Marco Rubio, the consummate storyteller, thinks Obama just doesn't understand the world or the security threats our country faces. Indeed, according to Rubio, President Obama is “more interested in funding Planned Parenthood than he is in funding the military.” (Side note: The fact-checkers at PBS found that the government spends a 1,000 times more on defense than on Planned Parenthood.)
Jeb Bush, who learned nothing from his brother about the limits of American power, insists Obama is “gutting” the military. “The deployments are too high for the military personnel,” he said without a hint of irony. “We don't have procurement being done for refreshing the equipment. The planes are older than the pilots. We have to eliminate the sequester, rebuild our military in a way that makes it clear that we're back in the game.”
Donald Trump believes our military is a “disaster.” He told a raucous crowd in Alabama last summer that he would be strongest on all things military: “You know the thing I'll be great at that people aren't thinking? And I do very well at it. Military. I am the toughest guy. I will rebuild our military. It will be so strong, and so powerful, and so great. It will be so powerful and so great that we'll never have to use it. Nobody's going to mess with us, folks. Nobody.”
Like so much of what you hear in the Republican bubble, almost none of this is true. Every one of the remarks above imply either that Obama has reduced military spending to historical lows or that he allowed the rest of the world to close the defense gap, both of which are false. The United States still spends more on defense than the next seven or eight countries combined, depending on the metrics you prefer. And it's true that there have been cuts, which are unavoidable when you're trying to end two wars, but those cuts were approved by Republicans and Democrats in Congress – Obama merely signed them into law.
More important, defense spending on weapons programs has remained more or less stable since Obama took office. There is a broader push to alter the size and structure of the military, to make it leaner and more adaptable to modern warfare, but those changes stretch back to the previous administration, whose defense policies each of the GOP candidates praise continuously.
The notion that Obama is destroying the military was dispelled yet again by recent news about the president's about-face on defense spending reductions. The administration's proposed budget for next year will be yet another gift to the military-industrial complex, which continues to make obscenely expensive weapons designed for conflicts we no longer fight. The announcement, a welcomed victory for conservative hawks, comes just a few months after “Obama blasted lawmakers for pumping billions of dollars into weapons the Pentagon hadn't requested.”

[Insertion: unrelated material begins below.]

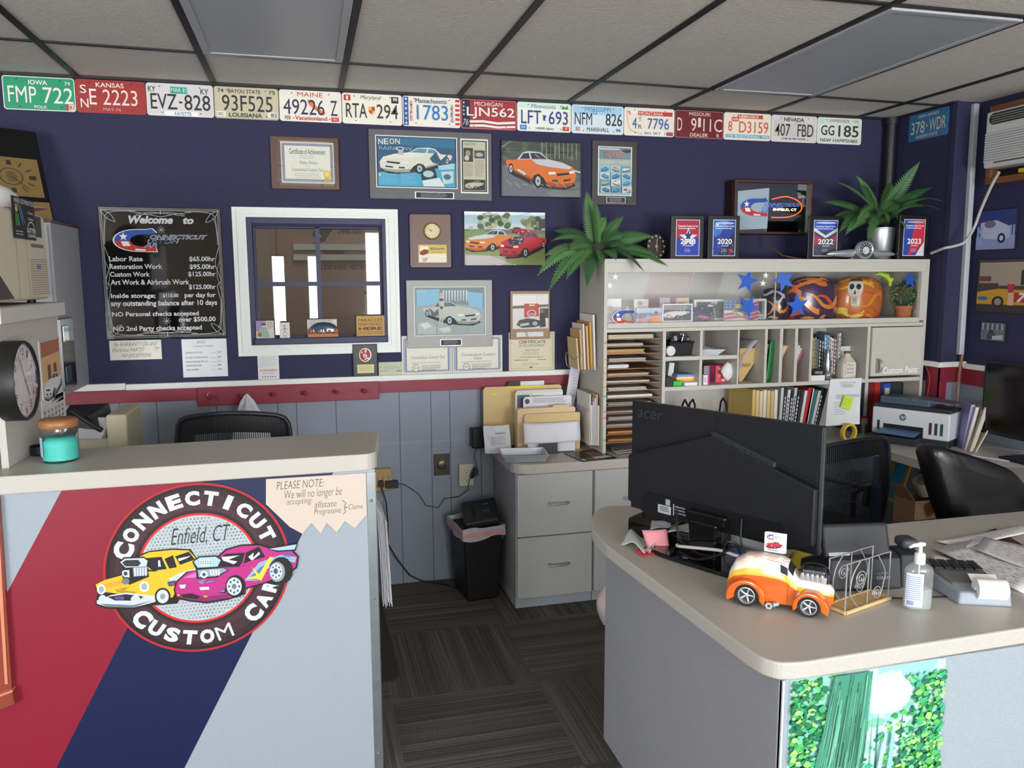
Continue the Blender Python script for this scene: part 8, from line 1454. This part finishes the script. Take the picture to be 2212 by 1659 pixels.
for k in range(6):sidep('folder',('white','tan','lilac','grey','second white','pale')[k]+' papers standing in the clear acrylic pocket','papers',-.37+ .006*k,-.13,.803,1.02+ .02*((k*3)%4),SX- .0045- .0075*k,K(('e0dee0','d0b48c','cac6d4','c4c2c4','e4e2e4','d8d4d0')[k]),.006)
# ================================================================== right hand worktop
TAN= .955
pa,pb=onZ(1885,877,TAN),onZ(2053,896,TAN);prz=math.atan2(pb.y-pa.y,pb.x-pa.x);PWD=(pb-pa).length
r=thing('printer','white and slate ink tank printer in the worktop corner','printer',(pa.x,pa.y,WT),prz);PWm=M('d2d6da',.35,var=.02);SL=M('4c5866',.4,var=.05);SLD=M('2c3036',.45);PBL=M('4a6a90',.35);h0=TAN-WT
m=MB();m.box(0,PWD,0,.17,.04,h0,PWm);m.build('body',r,bev=.008,seg=3);m=MB();m.box(.01,PWD- .005,.005,.17,.0,.04,SLD);m.box(.08,PWD* .66,-.07,.02,0,.042,SLD);m.build('paper_tray',r,bev=.004)
m=MB();m.box(.0,PWD,.01,.17,h0,h0+ .022,SLD);m.box(.03,PWD* .72,.02,.17,h0+ .022,h0+ .062,SL);m.build('scanner_lid',r,bev=.006);m=MB();m.hexa([(PWD* .5,.015,h0+ .05),(PWD* .98,.06,h0+ .045),(PWD* .98,.17,h0+ .045),(PWD* .5,.17,h0+ .05),(PWD* .5,.015,h0+ .064),(PWD* .98,.06,h0+ .05),(PWD* .98,.17,h0+ .05),(PWD* .5,.17,h0+ .066)],SL);m.build('feeder_tray',r)
m=MB();A=Art(m,0,.04,PWD,h0- .04,-.0006,2e-4);A.rect(.16,.60,.68,1,'111216');A.rect(.075,.5,.11,.85,'23262b');[A.rect(.75+ .07*i,.38,.785+ .07*i,.82,c)for i,c in enumerate(('3a2c2a','3c2a44','1f4a50'))];A.ell(.41,.3,.042,.13,'3f4a56',20);A.text('hp',.38,.2,.44,.4,'dfe4e8',.01,.3);m.build('front_details',r)
m=MB();m.hexa([(.05,-.10,.058),(PWD* .64,-.08,.052),(PWD* .64,.02,.07),(.08,.02,.075),(.05,-.10,.066),(PWD* .64,-.08,.06),(PWD* .64,.02,.078),(.08,.02,.083)],PBL);m.build('output_tray',r,bev=.003)
# masking tape and cans
p0=onZ(1834,934,WT);r_=(onZ(1853,934,WT)-onZ(1815,934,WT)).length/2;m=MB();m.T=Matrix.Translation((0,0,r_))@Matrix.Rotation(PI/2,4,'X');m.lathe([(r_* .76,-.012),(r_,-.012),(r_,.012),(r_* .76,.012),(r_* .76,-.012)],M('d8b840',.6),30);o=m.build('tape_roll');put(o,(onY(1834,918,-.475).x,-.475,WT),.15);tag(o,'roll of yellow masking tape standing upright on the worktop','tape')
p0=onZ(1865,935,WT);r=thing('metal_cup','brushed metal cup on the worktop behind the masking tape','cup',(p0.x,p0.y,WT));MB().lathe([(.024,0),(.027,.055),(.025,.055),(.023,.004),(0,.004)],M('a4a29c',.3,.85),20).build('body',r)
o=MB().lathe([(.022,0),(.022,.035),(.023,.036),(.023,.046),(0,.046)],M('b8b2ac',.5),18);o.lathe([(.0232,.036),(.0232,.0465),(0,.0465)],M('9a2c24',.5),18);o=o.build('glue_jar');put(o,(p0.x,p0.y,WT+ .0555));tag(o,'small jar with a red lid on top of the metal cup','jar')
# second monitor, binders and papers by the side wall
r=thing('monitor','black computer screen on the worktop at the side wall picture edge','monitor',(4.78,-1.16,WT),-PI/2);m=MB();m.box(-.285,.285,0,.03,.105,.49,MBK);m.build('screen_housing',r,bev=.004);MB().box(-.272,.272,-.001,.0,.125,.478,M('050507',.12)).build('screen',r);m=MB();m.box(-.03,.03,.03,.05,.02,.3,MBK);m.box(-.11,.11,-.05,.12,0,.015,MBK);m.build('stand',r,bev=.004)
def lb(name,label,px,y,w,h,dep,mat,lean,cat='binder'):
    p=onZ(*px,WT);m=MB();m.hexa([(0,0,0),(w,0,0),(w,dep,0),(0,dep,0),(lean,0,h),(w+lean,0,h),(w+lean,dep,h),(lean,dep,h)],mat);o=m.build(name);put(o,(p.x,p.y,WT+ .0005),-.45);return tag(o,label,cat)
lb('ring_binder','lilac binder standing between the printer and the screen',(2078,971),0,.02,.245,.11,M('8a84b0',.4),.03);lb('ring_binder','white binder leaning beside the lilac binder',(2084,973),0,.016,.235,.11,M('c4c0bc',.45),.04);lb('ring_binder','worn cream binder leaning between printer and screen',(2094,976),0,.02,.24,.11,M('b8b0a0',.5,var=.3,scale=20),.06);lb('folder','tan folder leaning beside the screen stand',(2106,978),0,.006,.16,.12,M('d8cdb4',.6),.07,'folder')
flat('paper','printed papers on the worktop before the second screen','paper',((2098,985),(2200,1000),(2215,975),(2120,965)),WT+ .0008,K('d8d8d6'),.004,lambda m,L:[qd(m,L,.1,.1+ .1*i,.9,.14+ .1*i,'a0a0a0')for i in range(8)])
flat('paper','second printed sheet under the first on the worktop before the second screen','paper',((2130,1004),(2240,1012),(2260,990),(2150,984)),WT+ .0001,K('d2d2d0'),.0006,None)
# ================================================================== boxes under the worktop
def cbox(name,label,x0,x1,y0,y1,z0,z1,mat,draw=None,rz=0):
    m=MB();m.box(0,x1-x0,0,y1-y0,0,z1-z0,mat)
    if draw:draw(m,x1-x0,y1-y0,z1-z0)
    o=m.build(name,bev=.002);put(o,(x0,y0,z0),rz);return tag(o,label,'box')
CARD=M('b08c68',.8,var=.08)
cbox('storage_crate','dark crate on the floor carrying the cardboard boxes under the worktop',4.40,4.90,-1.40,-.62,0,.30,M('2a2622',.7))
r=thing('cardboard_box','open cardboard box with raised flap under the worktop corner','box',(4.44,-.83,.3005),0);m=MB()
m.box(0,.004,0,.16,0,.20,CARD);m.box(.30,.304,0,.16,0,.20,CARD);m.box(.004,.30,0,.004,0,.20,CARD);m.box(.004,.30,.156,.16,0,.20,CARD);m.box(.004,.3,.004,.156,0,.004,CARD);m.build('sides',r);m=MB();m.hexa([(-.003,0,.2),(0,0,.2),(0,.16,.2),(-.003,.16,.2),(-.05,.03,.28),(-.047,.03,.28),(-.047,.14,.28),(-.05,.14,.28)],CARD);m.build('flap',r)
cbox('cardboard_box','small kraft box with yellow panel under the worktop beside the leather chair',4.43,4.7,-1.08,-.86,.3005,.40,M('b89870',.8),lambda m,w,d,h:m.box(-.0006,0,.03,d- .03,.015,h- .015,K('c0a050')))
p0=onX(2000,1048,4.56);m=MB();m.T=Matrix.Rotation(-.5,4,'Y');m.lathe([(.026,-.04),(.06,-.04),(.06,.04),(.026,.04)],M('d4cab0',.5),28);m.lathe([(.06,.0405),(0,.0405)],M('c8c0b4',.5),28)if False else None;m.lathe([(.04,.0402),(.0,.0402)],K('d8d4d4'),20);o=m.build('tape_roll');put(o,(4.58,-.745,.56));tag(o,'thick roll of packing tape tilted in the open cardboard box','tape')
m=MB();m.T=Matrix.Rotation(-.4,4,'Y');m.lathe([(.026,-.035),(.055,-.035),(.055,.035),(.026,.035)],M('d0c098',.5),28);o=m.build('tape_roll');put(o,(4.55,-.92,.468));tag(o,'second roll of tape lying on the small kraft box','tape')
m=MB();m.hexa([(0,0,0),(.012,0,0),(.012,.14,0),(0,.14,0),(.08,0,.26),(.092,0,.26),(.092,.14,.26),(.08,.14,.26)],M('d09838',.7,var=.1));m.hexa([(-.004,.01,.02),(-.001,.01,.02),(-.001,.1,.02),(-.004,.1,.02),(.058,.01,.22),(.061,.01,.22),(.061,.1,.22),(.058,.1,.22)],M('2a88b0',.5,var=.5,scale=90));o=m.build('padded_envelope');put(o,(4.47,-.668,.44));tag(o,'padded orange envelope with a blue label behind the packing tape','envelope')
m=MB();m.T=Matrix.Identity(4);o=None
# ================================================================== on the side walls
xf=XR
def onW(name,label,cat,px4,draw,d=.012,frame=None):
    P=[onX(x,y,XR)for x,y in px4];y0=(P[0].y+P[3].y)/2;y1=(P[1].y+P[2].y)/2;z1=(P[0].z+P[1].z)/2;z0=(P[2].z+P[3].z)/2;w,h=abs(y0-y1),z1-z0
    r=thing(name,label,cat,(XR,y0,z0),-PI/2);board(r,w,h,M('14141a',.5),d,'backing',.001);m=MB();A=Art(m,.003,.003,w- .006,h- .006,-d- .0003);draw(A);m.build('photograph',r);return r
def d_w1(A):A.rect(0,0,1,1,'2c3c78');A.rect(0,.65,1,1,'8a98c0');A.poly([(.1,.3),(.5,.25),(.9,.45),(.92,.7),(.7,.75),(.2,.72),(.08,.55)],'b4bcd8');A.ell(.66,.72,.1,.13,'20264a',14);A.ell(.66,.72,.05,.07,'c0c8e0',10);[A.rect(u,.4,u+ .05,.9,'98a4c8')for u in(.02,.1,.86,.94)];A.ell(.35,.35,.15,.1,'7a6a80',10)
onW('wall_photograph','bluish photograph of a white car and people under the air conditioner','photo',((2114,456),(2198,450),(2200,536),(2112,543)),d_w1)
def d_w2(A):
    A.rect(0,0,1,1,'4a4038');[A.rect(random.random()* .9,random.uniform(.05,.4),random.random()* .1+ .9,random.uniform(.4,.5),random.choice(('8a7a6c','6a4a40','a89888','3a3430')))for _ in range(8)];A.poly([(0,.62),(.35,.55),(1,.58),(1,.85),(0,.85)],'c8982c');A.rect(.62,.62,1,.8,'b02a34');A.text('71',.66,.62,.9,.8,'e8e0d8',.04,.3);A.ell(.36,.8,.1,.11,'2a2624',14);A.ell(.36,.8,.06,.07,'9a8a80',12);A.ell(.1,.74,.09,.04,'3a6a9a',12);A.ell(.56,.4,.05,.06,'c09070',10);A.poly([(.5,.46),(.62,.46),(.6,.62),(.52,.62)],'a83a50');A.poly([(.52,.62),(.6,.62),(.62,.96),(.52,.96)],'d8b090');A.rect(0,.86,1,1,'3a332e')
onW('wall_photograph','photograph of a yellow race car with red number on the side wall','photo',((2116,562),(2250,556),(2254,680),(2114,674)),d_w2)
def d_w3(A):A.rect(0,0,1,1,'6a7078');[A.rect(.05+ .1*i,.05,.12+ .1*i,.4,('9aa4a8','4a5058')[i%2])for i in range(9)];A.ell(.45,.55,.1,.14,'2a2c34',10);A.poly([(.3,.6),(.6,.6),(.7,.95),(.25,.95)],'3a4a5a');A.poly([(.5,.75),(.95,.65),(.95,.9),(.5,.95)],'b4b8bc')
onW('wall_photograph','small grey photograph of a person at a counter, lowest on the side wall','photo',((2123,695),(2176,697),(2174,738),(2121,735)),d_w3)
# air conditioner in its wooden frame
P=[onX(x,y,XR)for x,y in((2140,236),(2212,214),(2212,398),(2130,402))];ay,az0,az1=P[3].y- .05,P[3].z- .0,P[0].z
r=thing('air_conditioner','white wall air conditioner in a brown wooden surround','air conditioner',(XR,ay,az0),-PI/2);AWd= .62;AH=az1-az0;m=MB();WDm=M('7a4c2c',.5,var=.25,scale=10)
for q_ in((0,AWd,0,.03),(0,AWd,AH- .03,AH),(0,.035,.03,AH- .03),(AWd- .035,AWd,.03,AH- .03)):m.box(q_[0],q_[1],-.06,0,q_[2],q_[3],WDm)
m.box(.03,AWd- .03,-.01,0,.03,AH- .03,M('14110f',.8));m.build('wooden_surround',r,bev=.003);ACW=M('c9cac9',.4,var=.02);z0_,z1_= .075,AH- .045
m=MB();m.box(.05,AWd- .05,-.13,-.012,z0_,z1_,ACW);m.build('casing',r,bev=.012,seg=3)
m=MB();hh=z1_-z0_
for i in range(12):zz=z0_+ .03+i*(hh* .52)/12;m.hexa([(.06,-.137,zz),(AWd- .06,-.137,zz),(AWd- .06,-.13,zz+ .006),(.06,-.13,zz+ .006),(.06,-.137,zz+ .008),(AWd- .06,-.137,zz+ .008),(AWd- .06,-.13,zz+ .014),(.06,-.13,zz+ .014)],ACW)
for i in range(13):zz=z0_+ .022+i*(hh* .52)/12;m.box(.12,AWd- .07,-.1315,-.130,zz,zz+ .007,M('5a4a42',.7))
m.build('louvre_grille',r);m=MB();m.wedge(rrect(AWd- .16,hh* .2,.03,.075,z0_+hh* .76),-.1325,-.130,M('2c2e2a',.6));[m.box(.09,AWd- .1,-.1335,-.1325,z0_+hh*(.79+ .04*i),z0_+hh*(.805+ .04*i),M('8a8c84',.5))for i in range(4)];m.build('top_vent',r);m=MB();m.box(.24,.34,-.09,-.06,.035,.055,M('c8b020',.5));m.build('yellow_tag',r)
CP=[onX(x,y,XR- .14)for x,y in((2158,372),)];m=MB();pth=[tuple(CP[0])]+[tuple(onX(x,y,X))for x,y,X in((2140,405,4.88),(2118,455,4.90),(2105,490,4.90),(2085,522,4.84),(2060,532,4.80),(2040,536,4.76))]+[tuple(onY(2012,547,-.46))];m.tube(CR(pth,5),.008,M('b8b6b2',.5),8);tag(m.build('air_conditioner_cable'),'thick grey cable drooping from the air conditioner to the shelf cabinet','cable')
# white conduit and loose cables
ctop,cbot=onY(2110,203,YS- .02),onY(2075,766,YS- .02);m=MB();m.hexa([(cbot.x- .016,YS- .03,cbot.z),(cbot.x+ .016,YS- .03,cbot.z),(cbot.x+ .016,YS- .001,cbot.z),(cbot.x- .016,YS- .001,cbot.z),(ctop.x- .016,YS- .03,ZC- .013),(ctop.x+ .016,YS- .03,ZC- .013),(ctop.x+ .016,YS- .001,ZC- .013),(ctop.x- .016,YS- .001,ZC- .013)],M('b4b8bc',.4));tag(m.build('conduit',bev=.004),'tall white cable conduit beside the air conditioner','conduit')
for k in range(3):
    m=MB();m.tube(CR([(cbot.x- .006+ .006*k,YS- .034,cbot.z+ .002),(cbot.x- .02+ .008*k,YS- .036,cbot.z- .1),(cbot.x- .025+ .012*k,YS- .036,cbot.z- .22),(cbot.x- .02+ .005*k,YS- .036,.8)],4),.0032,M(('8a5a40','b08a6a','6a4434')[k],.6),6);tag(m.build('loose_cable'),('dark brown','pale tan','reddish brown')[k]+' loose cable hanging below the white conduit','cable','loose cables below the conduit')
m=MB();m.tube(CR([tuple(onX(x,y,XR1- .01))for x,y in((1999,790),(2008,815),(2004,850),(1998,880))],4),.004,M('a83c34',.5),6);tag(m.build('red_cable'),'red cable curving down beside the end of the shelf cabinet','cable')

For all their rhetoric about fiscal sanity, the Republicans are unwilling to make the cuts necessary to balance the budget. Instead, they demagogue the president, distort the facts and beat the war drums regardless of the realities on the ground. Whether Obama increases or decreases defense spending, then, the fear-mongering will continue. And the war machine rolls on, as it always does under both Republican and Democratic administrations. The only difference is that Republicans refuse to admit this. Pretending we're on the verge of annihilation, it turns out, is part of their get-out-the-vote strategy.